Martin Munkácsi, [Katharine Hepburn, Hartford], 1935 (2007.110.1395)
Harper’s Bazaar, February 1935, pp. 38-39 (photo by Martin Munkácsi)
Katharine Hepburn takes off from her native Hartford in gray gabardine trousers, gray flannel coat, white wool scarf. She likes this get-up for flying because it is so comfortable. On cold days she throws a big mink overcoat on top.
Martin Munkácsi, [Katharine, Marion, and Margaret Hepburn], 1939 (2007.110.2273)
Harper’s Bazaar, August 1939, pp. 52-53 (photos by Martin Munkácsi)
If anyone should ask you, a Frenchman for instance, what sort of house nice Americans live in, there’s one in Hartford, Connecticut, you might point out to him. A big rambling brick house it is, set far back from a shaded quiet street, circled by deep lawns and a high brick wall. A graveled drive leads to the garage and the back door, winding through evergreens and shrubberies. The casement windows are thrown wide open – and there are many of them. Walk up close, and you’ll see a lot of cars in the garage, overflowing into the driveway. The phone is ringing. Somebody is playing Mozart on the piano with the loud pedal down, hard. Someone is calling, “Oh, Mo-o-ther…” You know that there are children in this house, lots of them. Children grown up now to college age and the possession of those assorted cars in the drive. You’ll have chosen a good house to show your foreigner. It’s where the Hepburn’s live.
There are more cars in the drive and thew phones ring more often, now that Katharine is back East, playing on Broadway. In New York, she has a lovely old house in Turtle Bay. But when the last curtain falls on Saturday evening, she leaps for her car and home to Hartford. There, for two days, she is Father’s girl, Mother’s adored eldest, and sister to Bob and Dick and Marion and Margaret.
Seeing the three Hepburn girls together, you get a feeling that you have known them before. it is not only that they are so completely American. There is something in them of all the darling heroines of you favorite novels. They’re by Jane Austen and Louisa May Alcott, of course…
The Hepburns do nothing by halves. When we asked them to be fashion models, they piled on all the clothes and Marion carried extra slacks in her hand. Katharine wears violet tweed slacks and a big tweed raglan coat. Marion wears gray men’s flannel slacks, a double-breasted brown tweed overcoat, and carries gray and red plaid slacks. Peg has a shirt and slacks of lightweight gray wool, and a big plaid topcoat with pleats and a belt in the back. Best.
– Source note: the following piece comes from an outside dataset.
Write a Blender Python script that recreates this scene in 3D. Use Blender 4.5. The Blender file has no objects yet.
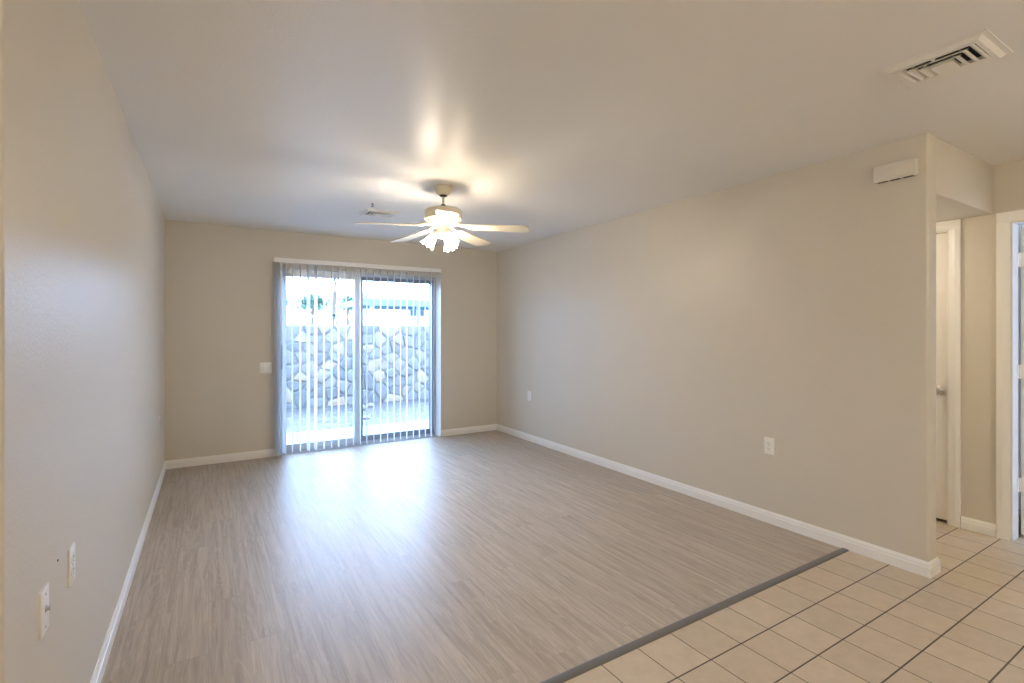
import bpy, bmesh, math, random
from mathutils import Vector, Matrix

PI = math.pi
S = bpy.context.scene
C = S.collection
rnd = random.Random(7)

# ------------------------------------------------------------------ camera
cam_d = bpy.data.cameras.new('camera')
cam = bpy.data.objects.new('camera', cam_d)
C.objects.link(cam)
cam_d.sensor_width = 36.0
cam_d.lens = 497.23 / 1024 * 36.0
cam_d.shift_y = -10.26 / 1024
cam_d.clip_start = 0.02
cam_d.clip_end = 300
cam.location = (0, 0, 1.3489)
cam.rotation_euler = (PI / 2, 0, -0.5483)
S.camera = cam

# ------------------------------------------------------------------ world, sun, exposure
world = bpy.data.worlds.new('world')
S.world = world
world.use_nodes = True
wn = world.node_tree.nodes
wl = world.node_tree.links
wn.clear()
w_out = wn.new('ShaderNodeOutputWorld')
w_bg = wn.new('ShaderNodeBackground')
w_tc = wn.new('ShaderNodeTexCoord')
# hazy sky, brightest low over the yard side (+y), dimmer overhead and behind the house
w_dot = wn.new('ShaderNodeVectorMath')
w_dot.operation = 'DOT_PRODUCT'
w_dot.inputs[1].default_value = Vector((0.25, 1.0, 0.30)).normalized()
wl.new(w_tc.outputs['Generated'], w_dot.inputs[0])
w_mr = wn.new('ShaderNodeMapRange')
w_mr.interpolation_type = 'SMOOTHSTEP'
w_mr.inputs['From Min'].default_value = -0.15
w_mr.inputs['From Max'].default_value = 0.85
w_mr.inputs['To Min'].default_value = 7.0      # sky strength away from the glow
w_mr.inputs['To Max'].default_value = 22.5     # sky strength in the glow
wl.new(w_dot.outputs['Value'], w_mr.inputs['Value'])
w_bg.inputs['Color'].default_value = (0.42, 0.62, 1.0, 1)
wl.new(w_mr.outputs[0], w_bg.inputs['Strength'])
wl.new(w_bg.outputs[0], w_out.inputs[0])

S.view_settings.view_transform = 'Standard'
S.view_settings.look = 'None'
S.view_settings.gamma = 1.0
S.view_settings.use_curve_mapping = False
S.view_settings.exposure = 0.5
S.cycles.use_denoising = True
S.cycles.max_bounces = 14
S.cycles.diffuse_bounces = 8
S.cycles.transparent_max_bounces = 40
S.cycles.sample_clamp_indirect = 6.0
S.cycles.caustics_reflective = False
S.cycles.caustics_refractive = False

# ------------------------------------------------------------------ room dimensions (metres)
XL, XR, YB, H = -0.364, 3.372, 5.916, 2.44     # left wall, right wall, back wall, ceiling
YN = 1.432                                      # near end of the left wall
YR = 1.138                                      # near end of the right wall
XE = XR + 0.118                                 # hall side of the right wall
XH = 4.4075                                     # hall wall with the two doors
ZS = 2.12                                       # lowered hall ceiling
YT0, YT1 = 1.526, 1.572                         # transition strip
XK, YK = -2.3, -2.3                             # kitchen side and back, behind the viewer
YHE = 2.9                                       # end of the hall
OX0, OX1, OZ = 0.655, 2.505, 2.035              # sliding door opening
WT = 0.15                                       # back wall thickness

# ------------------------------------------------------------------ helpers
def link(o, parent=None):
    C.objects.link(o)
    if parent is not None:
        o.parent = parent
    return o

def obj(name, bm, m, parent=None, smooth=False, angle=40):
    me = bpy.data.meshes.new(name)
    bmesh.ops.recalc_face_normals(bm, faces=bm.faces[:])
    bm.to_mesh(me)
    bm.free()
    if smooth:
        for p in me.polygons:
            p.use_smooth = True
        try:
            me.set_sharp_from_angle(angle=math.radians(angle))
        except Exception:
            pass
    me.materials.append(m)
    return link(bpy.data.objects.new(name, me), parent)

def thing(name, label, cat, loc=(0, 0, 0), rotz=0.0, group=None, rot=None):
    o = bpy.data.objects.new(name, None)
    C.objects.link(o)
    o.empty_display_size = 0.1
    o.location = loc
    o.rotation_euler = rot if rot else (0, 0, rotz)
    o['label'] = label
    o['category'] = cat
    if group:
        o['group'] = group
    return o

def tag(o, label, cat, group=None, kind=None):
    o['label'] = label
    o['category'] = cat
    if group:
        o['group'] = group
    if kind:
        o['kind'] = kind
    return o

def struct(name, bm, m, parent=None, smooth=False, angle=40):
    o = obj(name, bm, m, parent, smooth, angle)
    if parent is None:
        o['kind'] = 'structure'
    return o

def dup(root, loc, rot, label, group=None):
    r = root.copy()
    C.objects.link(r)
    r.location = loc
    r.rotation_euler = rot
    r['label'] = label
    if group:
        r['group'] = group
    for ch in list(root.children):
        c = ch.copy()
        C.objects.link(c)
        c.parent = r
        for g in list(ch.children):
            d = g.copy()
            C.objects.link(d)
            d.parent = c
    return r

def add_box(bm, x0, x1, y0, y1, z0, z1, bevel=0.0, seg=2):
    t = bmesh.new()
    v = [t.verts.new((x, y, z)) for z in (z0, z1) for x, y in ((x0, y0), (x1, y0), (x1, y1), (x0, y1))]
    for f in ((3, 2, 1, 0), (4, 5, 6, 7), (0, 1, 5, 4), (1, 2, 6, 5), (2, 3, 7, 6), (3, 0, 4, 7)):
        t.faces.new([v[i] for i in f])
    if bevel > 0:
        bmesh.ops.bevel(t, geom=t.edges[:], offset=bevel, segments=seg, affect='EDGES', profile=0.5)
    merge(bm, t)

def merge(bm, t, mat=None):
    if mat is not None:
        bmesh.ops.transform(t, matrix=mat, verts=t.verts[:])
    me = bpy.data.meshes.new('tmp')
    t.to_mesh(me)
    t.free()
    bm.from_mesh(me)
    bpy.data.meshes.remove(me)

def box(x0, x1, y0, y1, z0, z1, bevel=0.0, seg=2):
    bm = bmesh.new()
    add_box(bm, x0, x1, y0, y1, z0, z1, bevel, seg)
    return bm

def add_lathe(bm, prof, n=32, mat=None, cap0=True, cap1=True):
    t = bmesh.new()
    rings = []
    for r, z in prof:
        rings.append([t.verts.new((r * math.cos(2 * PI * i / n), r * math.sin(2 * PI * i / n), z)) for i in range(n)])
    for a, b in zip(rings[:-1], rings[1:]):
        for i in range(n):
            j = (i + 1) % n
            t.faces.new((a[i], a[j], b[j], b[i]))
    if cap0:
        t.faces.new(rings[0][::-1])
    if cap1:
        t.faces.new(rings[-1])
    merge(bm, t, mat)

def add_prism(bm, pts, vec, mat=None):
    """polygon pts (3d) pushed along vec"""
    t = bmesh.new()
    v = Vector(vec)
    a = [t.verts.new(Vector(p)) for p in pts]
    b = [t.verts.new(Vector(p) + v) for p in pts]
    t.faces.new(a[::-1])
    t.faces.new(b)
    n = len(pts)
    for i in range(n):
        j = (i + 1) % n
        t.faces.new((a[i], a[j], b[j], b[i]))
    merge(bm, t, mat)

def add_tube(bm, pts, r, n=10, cap=True, radii=None):
    t = bmesh.new()
    pts = [Vector(p) for p in pts]
    rings = []
    up = Vector((0, 0, 1))
    for i, p in enumerate(pts):
        d = (pts[min(i + 1, len(pts) - 1)] - pts[max(i - 1, 0)]).normalized()
        u = d.cross(up)
        if u.length < 1e-3:
            u = d.cross(Vector((1, 0, 0)))
        u.normalize()
        w = d.cross(u).normalized()
        rr = radii[i] if radii else r
        rings.append([t.verts.new(p + rr * (math.cos(2 * PI * k / n) * u + math.sin(2 * PI * k / n) * w)) for k in range(n)])
    for a, b in zip(rings[:-1], rings[1:]):
        for i in range(n):
            j = (i + 1) % n
            t.faces.new((a[i], a[j], b[j], b[i]))
    if cap:
        t.faces.new(rings[0][::-1])
        t.faces.new(rings[-1])
    merge(bm, t)

# ------------------------------------------------------------------ materials
def mat(name, col, rough=0.5, metal=0.0, spec=0.5):
    m = bpy.data.materials.new(name)
    m.use_nodes = True
    b = m.node_tree.nodes['Principled BSDF']
    b.inputs['Base Color'].default_value = (*col, 1)
    b.inputs['Roughness'].default_value = rough
    b.inputs['Metallic'].default_value = metal
    b.inputs['Specular IOR Level'].default_value = spec
    return m

def nodes(m):
    return m.node_tree.nodes, m.node_tree.links, m.node_tree.nodes['Principled BSDF']

def new(N, t, **kw):
    n = N.new(t)
    for k, v in kw.items():
        setattr(n, k, v)
    return n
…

Harper’s Bazaar, March 1937, pp. 106-107 (photo by Martin Munkácsi)
Miss Katharine Hepburn and Vionnet in an effective collaboration. Bias bands of white satin shape the dress, and rhinestone buttons are a flash of light down the tightly fitted bodice. At Hattie Carnegie. Martha Weathered, Chicago, I. Magnin, California. (No, the crocheted wool shawl is not Vionnet’s idea, but Miss Hepburn’s own.)
Martin Munkácsi, [Katharine Hepburn], 1939 (2007.110.2284)
“Katharine is back East, playing on Broadway.” In 1939 Hepburn was starring in The Philadelphia Story, (1939, written by Phillip Barry). A year later it was turned into a movie, directed by George Cukor, and starring Katherine Hepburn, Cary Grant, and James Stewart.
Katharine Houghton Hepburn was born in Hartford, Connecticut on May 12th, 1907. She died on June 29th, 2003 in Connecticut. Martin Munkácsi was born Mermelstein Márton in Hungary on May 18th, 1896, and died in July 1963, in New York.
“In New York, she has a lovely old house in Turtle Bay.” For many years Katharine Hepburn lived on East 49th St., in Manhattan. This weekend there’s an annual birthday party for her on the Dag Hammarskjold Plaza, East 47th St., near the U.N. and the wonderful Katharine Hepburn Garden.